Evidence presented at Dougherty’s trial last year showed that the former labor leader routinely instructed Fiocca to use Local 98 credit cards to buy groceries, takeout meals, gifts, and household goods for himself and members of their family.
In 2015, Fiocca bought his mother a $470 washing machine and charged it to Dougherty’s card.
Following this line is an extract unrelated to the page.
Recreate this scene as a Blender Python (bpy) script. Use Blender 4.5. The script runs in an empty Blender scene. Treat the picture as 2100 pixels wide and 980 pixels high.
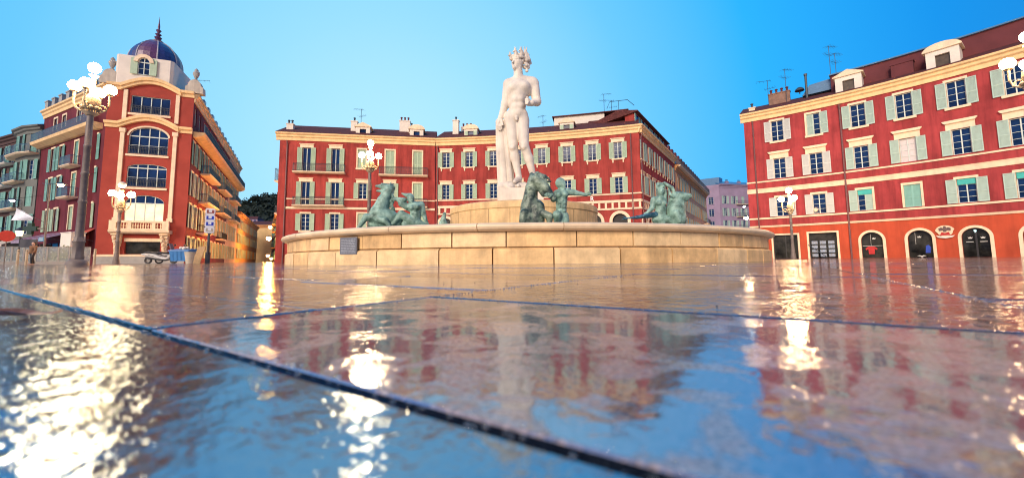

She later got a mattress out of the deal, too.
When he wasn’t shopping on union time, he was driving Dougherty family members including his grandfather — John Sr. — around or taking trips to New Jersey to check on the family’s Sshore homes.
And on top of the misspending personally authorized by his uncle, prosecutors said, Fiocca racked up thousands more on his own buying mundane items like breakfast cereal, mouthwash, and dog food all on the union’s dime.
“This was not a one-time mistake,” Assistant U.S. Attorney Bea Witzleben said Monday. “He repeatedly over the course of more than a year stole from the union that employed him.”
She noted that shortly after Fiocca, Dougherty, and four other union officials and employees were charged in the embezzlement scheme in 2019, the union increased Fiocca’s salary to roughly $140,000 a year.
But since Fiocca’s guilty plea in 2022 and resignation of his union post, his financial outlook has grown significantly dimmer, Toplin, the defense lawyer said.
He hasn’t held a full-time job since, instead pursuing part-time work as a roofer, and hopes to start an apprenticeship with the operating engineers’ union later this month.
Still, Schmehl, the judge, concluded Monday that Fiocca had the ability to pay a $5,000 fine on top of the more than $10,000 in restitution he now owes Local 98. As part of his term of probation, the judge also ordered Fiocca to complete 40 hours of community service.
As Fiocca departed the courtroom Monday with his wife, mother, and sister by his side, Schmehl paused to wish him luck.
“Mr. Fiocca,” he said from the bench, “I hope you never see the inside of a courtroom again.”